Im a Lil Wayne fan and the first part of this doc was what I wanted to see but the second part showed a side of him that most don't see. His drug addiction, ego, and his lack of respect to a lot of people. He is the best rapper alive and I love his music.. he is standing on top the the world but its glass he is standing on.

David Nordgren
David Nordgren

Whatever your preconceived notions of rap superstar Lil Wayne are, viewers of Adam Bhala Lough's documentary "The Carter" are bound to be shocked. Being an avid listener of the work of Lil Wayne, it was a treat to watch him record in his hotel rooms while smoking weed and drinking the infamous "sizzurp," a cough syrup with codeine. This was an artist at work; however, as the documentary moves on, the you start to perceive that drinking "the syrup" is not a fun hobby that is beneficial to Waynes' creative flow. It is simply an addiction that parallels heroin and completely detrimental to many aspects of his life. His childhood friend and manager, Cortez Bryant, can no longer ride on the tour bus because he can't stand seeing Wayne destroy himself with the syrup. I must admit to being disappointed by this documentary, because it is more of a public service announcement than it is a delving into the life of a rap icon. The first ten minutes of the film (which were released on youtube as a promo) gave the impression that the method of dissecting the life of Mr. Dwayne Carter would be through interviews that correlate to his lyrics.

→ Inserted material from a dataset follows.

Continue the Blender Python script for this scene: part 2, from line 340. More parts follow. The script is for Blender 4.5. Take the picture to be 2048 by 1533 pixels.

An especially effective scene is the use of lil Waynes' song LaLa to describe his tough early life on the streets of Hollygrove, New Orleans. However, director Adam Bhala Lough seems to abandon this method as the film progresses. Switching to a darker style that makes Lil Wayne appear to be almost inhuman at times, hopelessly trapped in his drug use. It must be noted that Wayne does not support the release of the film. He appears a man who will never cry for help himself, but this documentary seems to be doing it on his behalf. Although his lifestyle appears reckless, this is a biased film, only highlighting the most extreme parts of his world. Instead of seeing a Dwayne Carter who is a lyrical genius and self proclaimed voice of a generation, we see a miserable, mumbling, drug addict. If this is truly the case, and lil Wayne is actually this decimated by his choices, than maybe it is time for some rehab. The carter is worth seeing if you are an avid fan or even curious about lil Wayne. The actually quality of the documentary however, is poor at times, and the bias is unhidden.